A company purchased machine 5-years ago for Rs 55,000. It had an expected life of 10 years
when it was bought and its remaining depreciation is Rs 5,500 per year for each year of its
remaining life. As the older machine is robust and useful it can be sold for Rs 20,000 at the
end of its useful life.

A new alternative high efficiency machine can be purchased for Rs 100,000 to replace the old
machine. Total set up and installation costs for the machine is 20% of the price (cost) of the
machine. It has life of 5 years and it is expected that during its life it will reduce cash
operating expenses by Rs 30,000 per year, although it will not affect sales. At the end of its
useful life, the high-efficiency machine is estimated to be worthless.
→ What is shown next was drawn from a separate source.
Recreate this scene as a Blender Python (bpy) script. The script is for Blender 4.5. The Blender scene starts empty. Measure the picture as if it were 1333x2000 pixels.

MACRS depreciation
will be used, and the machine will be depreciated over its 3-year class life rather than its 5-
year economic life, so the applicable deprecation rates are 33.33%, 44.45%, 14.81%, 7.41%.

The old machine can be sold today for Rs 35,000. The firm's tax rate is 35% and the
appropriate WACC is 16%.

Determine:

a. If the new machine is purchased what will be the amount of initial cash flow at Year 0?

b. What the incremental new cash flows that will occur at the end of Years 1 through 5?

c. Should the new machine be purchased?